**Work to complete:**
Repeat verbatim only the lines from the opening of the material below through the one that contains "def sight(px,py,Y): return".

───── Supplied data ─────

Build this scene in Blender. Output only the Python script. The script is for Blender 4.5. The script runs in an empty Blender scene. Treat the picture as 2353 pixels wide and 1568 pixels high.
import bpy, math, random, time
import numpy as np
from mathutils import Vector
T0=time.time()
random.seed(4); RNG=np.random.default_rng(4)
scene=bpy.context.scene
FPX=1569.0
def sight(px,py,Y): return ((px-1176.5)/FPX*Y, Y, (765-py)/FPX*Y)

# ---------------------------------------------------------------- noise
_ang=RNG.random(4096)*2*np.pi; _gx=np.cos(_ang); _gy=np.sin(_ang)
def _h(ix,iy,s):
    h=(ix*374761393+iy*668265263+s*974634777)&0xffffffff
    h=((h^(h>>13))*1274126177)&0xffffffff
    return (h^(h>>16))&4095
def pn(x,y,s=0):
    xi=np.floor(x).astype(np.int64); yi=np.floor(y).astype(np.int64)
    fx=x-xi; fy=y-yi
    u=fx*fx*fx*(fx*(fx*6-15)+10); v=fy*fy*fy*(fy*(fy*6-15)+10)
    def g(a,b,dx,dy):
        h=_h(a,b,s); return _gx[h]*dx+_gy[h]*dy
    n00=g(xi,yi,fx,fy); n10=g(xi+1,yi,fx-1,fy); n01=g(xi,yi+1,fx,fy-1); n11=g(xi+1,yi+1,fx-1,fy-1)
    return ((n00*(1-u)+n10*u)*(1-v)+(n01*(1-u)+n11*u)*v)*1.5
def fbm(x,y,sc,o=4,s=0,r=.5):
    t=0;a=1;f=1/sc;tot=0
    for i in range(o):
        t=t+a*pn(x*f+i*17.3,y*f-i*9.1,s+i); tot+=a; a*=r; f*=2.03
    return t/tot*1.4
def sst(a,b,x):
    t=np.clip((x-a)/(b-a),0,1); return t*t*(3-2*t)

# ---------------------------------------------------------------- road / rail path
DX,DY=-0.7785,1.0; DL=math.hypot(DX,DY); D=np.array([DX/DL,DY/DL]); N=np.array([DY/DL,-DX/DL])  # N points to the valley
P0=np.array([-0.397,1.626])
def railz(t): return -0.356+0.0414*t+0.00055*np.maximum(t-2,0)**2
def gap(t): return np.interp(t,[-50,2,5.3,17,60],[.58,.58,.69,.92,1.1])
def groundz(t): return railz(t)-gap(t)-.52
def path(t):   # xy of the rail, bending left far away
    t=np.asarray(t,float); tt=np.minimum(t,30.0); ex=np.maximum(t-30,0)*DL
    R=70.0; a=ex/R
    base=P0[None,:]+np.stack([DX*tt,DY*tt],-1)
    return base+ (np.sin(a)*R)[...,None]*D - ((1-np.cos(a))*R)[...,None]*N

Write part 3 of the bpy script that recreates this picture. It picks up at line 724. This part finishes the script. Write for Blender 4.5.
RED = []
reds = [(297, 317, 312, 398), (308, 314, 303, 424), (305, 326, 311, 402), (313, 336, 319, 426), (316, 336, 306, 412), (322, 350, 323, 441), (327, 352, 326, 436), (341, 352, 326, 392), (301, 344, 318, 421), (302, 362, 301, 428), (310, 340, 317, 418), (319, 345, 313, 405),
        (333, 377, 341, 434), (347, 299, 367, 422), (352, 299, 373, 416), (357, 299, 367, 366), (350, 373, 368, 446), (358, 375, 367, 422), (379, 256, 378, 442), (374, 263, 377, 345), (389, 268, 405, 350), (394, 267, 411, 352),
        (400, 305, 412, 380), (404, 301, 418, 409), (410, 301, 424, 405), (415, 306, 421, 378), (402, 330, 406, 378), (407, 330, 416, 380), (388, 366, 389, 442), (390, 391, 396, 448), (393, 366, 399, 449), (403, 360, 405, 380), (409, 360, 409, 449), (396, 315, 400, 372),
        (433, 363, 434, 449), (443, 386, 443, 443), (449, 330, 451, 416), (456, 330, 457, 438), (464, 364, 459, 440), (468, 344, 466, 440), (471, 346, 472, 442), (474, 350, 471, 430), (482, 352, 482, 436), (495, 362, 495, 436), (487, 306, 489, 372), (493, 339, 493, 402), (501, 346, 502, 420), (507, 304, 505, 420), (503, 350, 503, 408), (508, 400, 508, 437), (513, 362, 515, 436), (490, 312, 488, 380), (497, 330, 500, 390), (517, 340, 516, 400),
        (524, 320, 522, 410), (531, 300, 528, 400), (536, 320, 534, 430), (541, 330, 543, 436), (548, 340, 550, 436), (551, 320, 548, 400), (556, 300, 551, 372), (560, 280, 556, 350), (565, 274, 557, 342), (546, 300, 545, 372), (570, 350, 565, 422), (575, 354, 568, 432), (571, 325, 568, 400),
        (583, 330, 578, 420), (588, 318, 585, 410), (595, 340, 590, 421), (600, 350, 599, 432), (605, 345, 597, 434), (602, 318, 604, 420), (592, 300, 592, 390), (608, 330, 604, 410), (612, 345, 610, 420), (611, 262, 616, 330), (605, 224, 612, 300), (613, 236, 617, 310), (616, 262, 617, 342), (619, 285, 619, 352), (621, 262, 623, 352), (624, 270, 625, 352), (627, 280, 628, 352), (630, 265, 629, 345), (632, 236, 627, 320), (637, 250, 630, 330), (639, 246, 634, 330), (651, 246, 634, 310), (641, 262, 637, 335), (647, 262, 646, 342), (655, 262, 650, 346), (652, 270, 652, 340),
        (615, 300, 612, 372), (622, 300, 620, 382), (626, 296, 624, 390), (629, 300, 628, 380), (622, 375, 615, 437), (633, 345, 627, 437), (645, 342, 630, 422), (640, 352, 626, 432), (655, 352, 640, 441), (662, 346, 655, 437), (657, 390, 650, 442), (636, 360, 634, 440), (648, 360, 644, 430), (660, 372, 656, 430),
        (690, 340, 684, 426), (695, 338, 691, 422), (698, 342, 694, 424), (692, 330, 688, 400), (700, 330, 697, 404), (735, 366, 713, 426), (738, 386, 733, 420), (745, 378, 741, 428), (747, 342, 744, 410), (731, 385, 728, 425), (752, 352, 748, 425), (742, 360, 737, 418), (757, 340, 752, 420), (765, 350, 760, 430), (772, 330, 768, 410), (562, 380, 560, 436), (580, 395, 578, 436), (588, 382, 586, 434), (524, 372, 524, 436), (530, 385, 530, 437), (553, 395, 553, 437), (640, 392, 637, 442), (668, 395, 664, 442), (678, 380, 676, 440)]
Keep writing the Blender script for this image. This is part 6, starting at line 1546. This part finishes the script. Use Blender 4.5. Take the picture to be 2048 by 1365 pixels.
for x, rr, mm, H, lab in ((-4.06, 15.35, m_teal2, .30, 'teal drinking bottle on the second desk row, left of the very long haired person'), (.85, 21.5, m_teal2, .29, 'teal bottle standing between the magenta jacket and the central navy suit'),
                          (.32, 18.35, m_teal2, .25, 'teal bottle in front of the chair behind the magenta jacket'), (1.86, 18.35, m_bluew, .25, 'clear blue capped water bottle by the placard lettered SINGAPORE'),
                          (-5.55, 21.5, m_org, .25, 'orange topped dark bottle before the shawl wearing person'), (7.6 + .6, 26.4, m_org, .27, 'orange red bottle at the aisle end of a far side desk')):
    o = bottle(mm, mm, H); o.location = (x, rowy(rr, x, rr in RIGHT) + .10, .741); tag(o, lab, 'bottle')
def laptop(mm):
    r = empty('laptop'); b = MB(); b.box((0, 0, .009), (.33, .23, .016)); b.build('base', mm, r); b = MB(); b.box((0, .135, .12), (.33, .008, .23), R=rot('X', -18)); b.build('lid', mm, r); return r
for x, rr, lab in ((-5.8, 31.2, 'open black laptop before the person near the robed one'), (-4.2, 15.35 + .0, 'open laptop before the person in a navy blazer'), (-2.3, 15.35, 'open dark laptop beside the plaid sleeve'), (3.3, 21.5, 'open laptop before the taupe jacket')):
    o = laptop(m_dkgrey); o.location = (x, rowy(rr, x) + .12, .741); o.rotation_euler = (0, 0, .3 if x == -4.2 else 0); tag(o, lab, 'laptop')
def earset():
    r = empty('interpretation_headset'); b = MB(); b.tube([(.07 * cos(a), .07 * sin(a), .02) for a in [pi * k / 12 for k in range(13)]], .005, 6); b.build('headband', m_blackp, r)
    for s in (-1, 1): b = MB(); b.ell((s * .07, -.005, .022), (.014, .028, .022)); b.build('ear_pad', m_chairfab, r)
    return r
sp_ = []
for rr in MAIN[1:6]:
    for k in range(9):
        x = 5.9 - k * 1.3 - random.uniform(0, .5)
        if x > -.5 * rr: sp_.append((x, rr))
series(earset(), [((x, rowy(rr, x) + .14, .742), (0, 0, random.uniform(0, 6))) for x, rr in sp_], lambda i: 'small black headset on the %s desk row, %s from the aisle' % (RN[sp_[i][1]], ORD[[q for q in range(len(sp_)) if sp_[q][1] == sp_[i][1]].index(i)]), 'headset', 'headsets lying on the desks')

─────

**The answer:**
Build this scene in Blender. Output only the Python script. The script is for Blender 4.5. The script runs in an empty Blender scene. Treat the picture as 2353 pixels wide and 1568 pixels high.
import bpy, math, random, time
import numpy as np
from mathutils import Vector
T0=time.time()
random.seed(4); RNG=np.random.default_rng(4)
scene=bpy.context.scene
FPX=1569.0
def sight(px,py,Y): return ((px-1176.5)/FPX*Y, Y, (765-py)/FPX*Y)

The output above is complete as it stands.